Ce roman est une franche réussite. le personnage de Lucia May est extrêmement bien décrit. Cette jeune personne d'une trentaine d'année, qui sort d'une
rupture amoureuse, laisse parler son coeur plutôt que son instinct professionnel. Devant les faits froids, marquants et dramatiques, elle y voit l'occasion de se remettre en cause, et par là même de remettre en cause le système, autant judiciaire que scolaire. Car toute la question du livre qui nous tient en haleine est simple : nous connaissons le coupable, mais qui est responsable ?
La structure et le style aident beaucoup à dévorer ce roman, tant tout est fait pour jouer sur les sentiments. Outre ceux de Lucia,
Simon Lelic incorpore dans son récit les témoignages des gens interrogés, du directeur aux collègues de Samuel, des enfants à la soeur de Samuel. Ces chapitres sont très bien faits, sans qu'il y ait les questions de l'inspectrice, ce qui ne gène en rien la compréhension, mais rajoute une note dans la véracité du passage.
Il y a les personnages secondaires, très bien faits, bien vivants, qui ont tous une part importante dans le déroulement de l'intrigue, en particulier Walter le collègue de Lucia qui la harcèle sexuellement au bureau et qui la place dans la même situation que Samuel ou son ami avocat Philip qui lui rappelle de ne pas mettre d'émotion dans son travail, de se contenter d'analyser et reporter les faits.

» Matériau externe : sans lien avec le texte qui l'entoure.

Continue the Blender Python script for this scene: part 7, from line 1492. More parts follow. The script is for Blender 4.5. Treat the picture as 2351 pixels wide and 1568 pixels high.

Et puis, c'est une charge en règle contre l'éducation britannique (seulement ?) qui considère qu'un professeur a forcément l'autorité nécessaire face à ses élèves, et donc qu'il n'a pas besoin d'être conforté dans cette position; il y a les discours affligeants (c'est mon avis) du directeur qui avoue qu'il ne sert à rien de chercher à comprendre un élève perturbateur, qu'il faut lui laisser terminer sa scolarité et qu'ensuite il ira toucher ses indemnités de chômage; Il y a tous ces professeurs censés donner l'exemple, être ouverts, accueillants envers les autres, qui rejettent et martyrisent l'un des leurs parce qu'il est étranger, différent, froid, renfermé, solitaire, introverti, ces professeurs qui sont plus puérils et gamins que leurs propres élèves, jusqu'à en être des monstres responsables; il y a ce système que tout le monde est prêt à laisser mourir, au nom de l'opportunisme personnel.
Et derrière tout cela, il y a un homme et un drame. Cet homme dont on ne connaît ses émotions que par la façon dont les autres le voient, que par l'image dont Lucia s'en fait. Jamais il n'intervient autrement que par le discours d'un autre, mais on arrive à se brosser un portrait de cet homme tellement fier d'inculquer l'histoire à des élèves, qui avait le défaut de ne pas rentrer dans le format standard d'un professeur britannique.
Rupture est le premier roman de
Simon Lelic. Cela en devient d'autant plus impressionnant. Vous l'aurez compris,
Rupture de
Simon Lelic est un livre tout en finesse et en subtilité à lire. Urgemment.